Sometimes, do-it-yourself is a bad idea

by | Mar 12, 2018 | Blog

When it comes to home projects, it’s tempting to take the DIY route. After all, with a few clicks on YouTube and a trip to the home improvement store, you can easily feel empowered-and save money in the process.

But when the project turns out to be harder than it looks, sometimes empowerment can turn to embarrassment. And some projects are simply too dangerous to tackle without professional experience.

How do you know what projects are safe to take on versus those that are too difficult? Here’s some advice from CRS (Certified Residential Specialist) magazine and other experts.

Patching drywall

Yes to DIY: Repairing nail holes with spackle.
No, you need a professional: When the spot to repair is bigger than a nail hole.

Air conditioner unit maintenance

Yes to DIY: Performing routine cleaning of the unit with hose and coil cleaner. Also changing filters monthly.
No, you need a professional: When repairing or replacing HVAC unit. These tasks involve “a large amount of voltage electricity,” notes CRS, and the use of “specialized tools” that should preclude amateurs from attempting the job.

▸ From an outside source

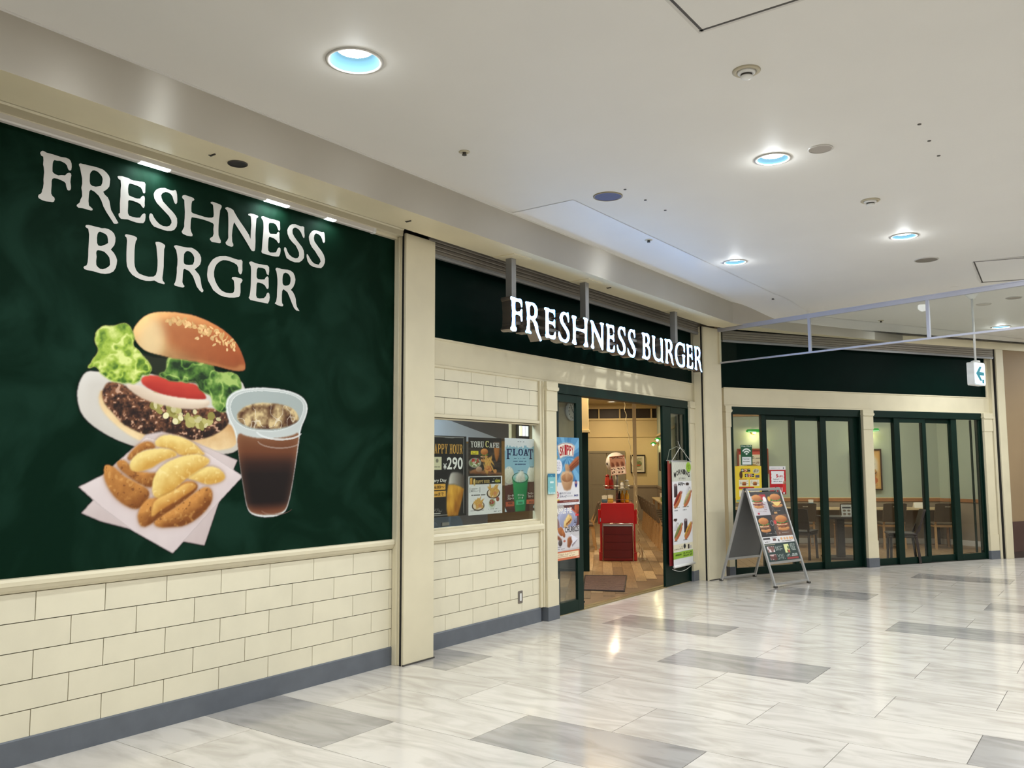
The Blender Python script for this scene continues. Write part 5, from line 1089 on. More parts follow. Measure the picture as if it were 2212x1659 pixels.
MB().tube([(-.01, .004, h), (w + .01, .004, h)], .008).build('top_bar', ALU, bn, smooth=True); MB().tube([(-.01, -.012, .012), (w + .01, -.012, .012)], .018, 10).build('bottom_roll', WHITEP, bn, smooth=True)
MB().tube([(.0, .0, h), (w * .45, .0, h + .19), (w, .0, h)], .004, 6).build('hanging_cord', WHITEP, bn); MB().tube([(w * .45, 0, h + .19), (w * .45, .03, h + .27)], .003, 6).build('hanging_cord', WHITEP, bn)
MB().tube([(w * i / 10, .02, -.02 - .05 * math.sin(PI * i / 10)) for i in range(11)], .004, 6).build('lower_cord', WHITEP, bn)
cb = Canvas(30, 60, (120, 30, 34)); cb.shaded(cb.rm(0, 0, 1, .5), (190, 90, 70), (90, 20, 24), 8); cb.put(cb.rm(.1, .0, .9, .03), (176, 190, 150))
bb = thing('hanging_banner', 'dark red banner just showing behind the left edge of the breakfast banner', 'banner', T(10.25, 4.93, .27))
cb.sheet('banner_sheet', .60, 1.36, bb); MB().tube([(-.01, .004, 1.36), (.61, .004, 1.36)], .008).build('top_bar', ALU, bb)
MB().tube([(.0, .0, 1.36), (.05, -.01, 1.50), (.28, .0, 1.545), (.5, -.01, 1.50), (.60, .0, 1.36)], .005, 8).build('hanging_cord', mat('clear_cord', rgb(130, 136, 120), .3, noise=.1), bb, smooth=True)
# ================================================================== CEILING FITTINGS
RING = mat('fitting_ring', rgb(206, 202, 194), .4, noise=.03)
CONE = mat('lamp_reflector_glow', rgb(18, 36, 44), .6, spec=.1, noise=.02, emit=(.30, .66, .86, 1), estr=.62)  # emission puts the lamp's glow onto the dark reflector
LED = emis('downlight_led', (.90, .97, 1.0, 1), 22.0)
def downlight(x, y, label, r=.15, deep=.10, z=3.80, bulb=5.0):
    o = thing('downlight', label, 'ceiling light', T(x, y, z), 'round downlights in the concourse ceiling')
    MB().lathe([(r, -.001), (r, -.006), (r - .016, -.008), (r - .020, -.002)], 40, caps=False).build('trim_ring', RING, o, smooth=True)
    MB().lathe([(r - .019, -.003), (r * .80, -.003 + deep * .55), (r * .62, deep)], 40, caps=False).build('reflector', CONE, o, smooth=True)
    MB().lathe([(r * .63, deep - .001), (r * .63, deep + .004)], 40).build('lamp_disc', LED, o)
    a = area('downlight_and_fill_light', (x, y, z + deep - .006), r * 1.2, DOWN_POWER, (.92, .97, 1.0), spread=150)
    point('downlight_halo_light', (x, y, z - .025), bulb, (.92, .97, 1.0), .06)  # point light added below the ring for the ceiling halo and fascia highlight
    return o
for i, (x, y, lb, r) in enumerate(LIGHTS): downlight(x, y, lb, r, 0.065 if i == 0 else .03, 3.635 if i == 4 else 3.80, 3.0 if i == 0 else 5.0)
for x, y, k in [(.25, 3.40, .8), (-2.7, 3.40, .8), (.25, 1.85, .8), (3.15, 1.9, .8), (-2.7, 1.85, .9), (.25, .3, .9), (3.15, .3, 1), (6.05, .3, 1.4), (9.0, .3, 1.5), (.25, -2.2, 1), (3.15, -2.2, 1),
                (6.05, -2.2, 1), (9.0, -2.2, 1.2), (12.0, -2.2, 1.2)]:
    area('downlight_and_fill_light', (x, y, 3.79), .26, DOWN_POWER * k, (.93, .97, 1.0))
for x, y, k in [(12.2, .1, 1.5), (14.9, -.6, 1.5), (17.6, -.2, 1.5), (15.5, -2.6, 1.2), (19.0, -2.6, 1.2)]:
    area('downlight_and_fill_light', (x, y, 3.625), .26, DOWN_POWER * k, (.93, .97, 1.0))  # unseen lights added to brighten the right-hand side
def disc_plate(name, label, cat, x, y, r, face, rim=RING, z=3.80, group=None, drop=.006):
    o = thing(name, label, cat, T(x, y, z), group)
    MB().lathe([(r, 0), (r, -drop), (r * .93, -drop - .003), (r * .90, -drop)], 36, caps=False).build('rim', rim, o, smooth=True)
    MB().lathe([(r * .90, -.001), (r * .90, -drop + .001), (r * .2, -drop + .0005)], 36).build('face', face, o)
    return o
disc_plate('ceiling_speaker', 'round blue-grey speaker grille in a beige ring above the pale ceiling band', 'speaker', 6.075, 3.41, .122, mat('speaker_blue', rgb(92, 94, 128), .6, noise=.1, nscale=60), mat('speaker_rim', rgb(150, 138, 108), .4, noise=.05))
disc_plate('ceiling_speaker', 'round grey speaker grille beneath the white downlight on the right', 'speaker', 10.105, 1.715, .125, mat('speaker_grey', rgb(128, 120, 108), .6, noise=.1, nscale=60))
disc_plate('ceiling_plate', 'small round grey plate right of the middle downlight', 'ceiling plate', 6.03, 1.668, .085, mat('plate_grey', rgb(168, 160, 150), .5, noise=.05))
disc_plate('ceiling_plate', 'small dark round plate just above the glass barrier rail', 'ceiling plate', 11.30, 1.605, .080, mat('plate_dark', rgb(110, 102, 92), .5, noise=.05), z=3.683)
disc_plate('ceiling_plate', 'round grey plate at the right edge, seen through the glass barrier', 'ceiling plate', 12.2, 1.10, .09, mat('plate_grey', rgb(168, 160, 150), .5), z=3.635)
disc_plate('ceiling_plate', 'faint pale round plate seen through the glass barrier above the farthest downlight', 'ceiling plate', 12.467, 1.465, .09, mat('plate_pale', rgb(204, 198, 188), .5, noise=.03), z=3.635)
disc_plate('soffit_lamp', 'dark unlit round lamp in the soffit over the green board', 'ceiling light', 3.26, 4.51, .062, mat('lamp_dark', rgb(30, 28, 26), .35, noise=.1), GREYD, z=3.50)
def detector(x, y, label):
    o = thing('smoke_detector', label, 'smoke detector', T(x, y, 3.80), 'smoke detectors')
    MB().lathe([(.078, 0), (.078, -.006), (.072, -.010), (.055, -.010), (.053, -.002)], 36, caps=False).build('base_ring', mat('detector_ring', rgb(186, 176, 150), .45, noise=.04), o, smooth=True)
    MB().lathe([(.052, -.002), (.050, -.016), (.036, -.024), (.034, -.018)], 32).build('housing', WHITEP, o, smooth=True)
    MB().lathe([(.030, -.018), (.030, -.034)], 24).build('grille', GREYD, o)
    MB().lathe([(.034, -.033), (.034, -.038), (.026, -.046), (.008, -.048)], 24).build('cap', WHITEP, o, smooth=True)
detector(4.552, 1.65, 'nearer smoke detector in a beige ring below the ceiling hatch')
detector(7.504, 1.682, 'farther smoke detector between the two white downlights')
def sprinkler(x, y, label, z=3.80):
    o = thing('sprinkler', label, 'sprinkler', T(x, y, z), 'sprinkler heads')
    MB().lathe([(.040, 0), (.040, -.004), (.026, -.010), (.020, -.003)], 24).build('escutcheon', mat('sprinkler_beige', rgb(198, 188, 160), .4, noise=.03), o, smooth=True)
    MB().lathe([(.013, -.004), (.013, -.020), (.017, -.022), (.017, -.026)], 16).build('head', GREYD, o)
sprinkler(4.581, 3.728, 'sprinkler head left of the blue-grey speaker, over the pillar')
sprinkler(7.529, 3.773, 'sprinkler head at the edge of the pale ceiling band above the sign')
sprinkler(11.21, 3.795, 'sprinkler head on the ceiling band just before the glass barrier')
sprinkler(12.994, 2.84, 'sprinkler head seen through the glass barrier', 3.632)
for k, (x, y) in enumerate([(5.97, 1.014), (6.326, 1.018), (6.681, 1.018), (6.002, 3.21), (6.353, 3.207), (6.719, 3.201)]):
    o = MB().lathe([(.012, 0), (.012, -.004), (.006, -.005)], 12).build('ceiling_hook', GREYD, None, T(x, y, 3.80))
    tag(o, 'tiny dark ceiling hook, %s of three in the row %s' % (('nearest', 'middle', 'farthest')[k % 3], 'at the upper right' if k < 3 else 'beside the blue-grey speaker'), 'hook', 'ceiling hooks')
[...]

Repairing plumbing hardware

Yes to DIY: Go ahead and replace plumbing hardware such as seals, and chains, as well as wobbly toilets or loose seats.
No, you need a professional: When altering plumbing in significant ways, as such jobs require permits and meeting building codes that professionals are more likely to be familiar with and understand. Professionals also can make sure connections to current plumbing are done correctly.

Tree trimming

Yes to DIY: Pruning small branches low to the ground.
No, you need a professional: When trying to trim branches that require a ladder or when there is a safety hazard; also, when the branch is larger than 4 inches in diameter.

Electrical work

Yes to DIY: There is never an electrical project amateurs should undertake.
No, you need a professional: Improper wiring can cause electrocution or fires. Also, such projects may require knowledge of building codes. Call a competent handyman for small items (like light fixtures) and use a licensed electrician for everything else.